The Consul Appius Claudius, Was Ordered By The Senate To Proceed To Sicily:
Previously To His Departure, He Despatched Caius Claudius, A Legionary
Tribune, With A Few Vessels To Rhegium, Principally, It Would Seem, To
Reconnoitre The Naval Force Of The Carthaginians.
The consul himself soon
followed with a small fleet, hired principally from the Tarentines,
Locrians, and Neapolitans.
This fleet being attacked by the Carthaginian
fleet, which was not only much more numerous, but better equipped and
manned, and a violent storm rising during the engagement, which dashed many
of the Roman vessels in pieces among the rocks, was completely worsted. The
Carthaginians, however, restored most of the vessels they captured, only
expostulating with the Romans on the infraction of the treaty at that time
subsisting between the two republics.

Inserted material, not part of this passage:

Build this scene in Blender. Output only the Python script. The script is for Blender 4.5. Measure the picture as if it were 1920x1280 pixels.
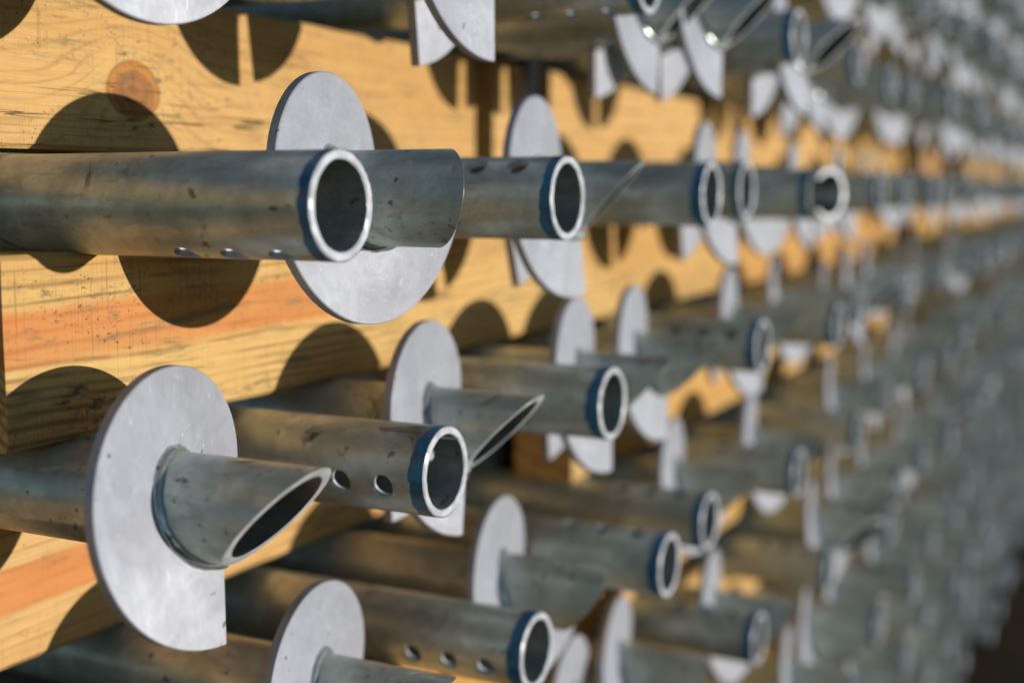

This loss was in some measure
counterbalanced by Claudius capturing, on his voyage back to Rhegium, a
Carthaginian quinquireme, the first which fell into the possession of the
Romans, and which served them for a model. According to other historians,
however, a Carthaginian galley, venturing too near the shore, was stranded,
and taken by the Romans; and after the model of this galley, the Romans
built many of their vessels.
Claudius was not in the least discouraged by his defeat, observing that he
could not expect to learn the art of navigation without paying dear for it;
but having repaired his fleet, he sailed again for Sicily, and eluding the
vigilance of the Carthaginian admiral, arrived safe in the port of Messina.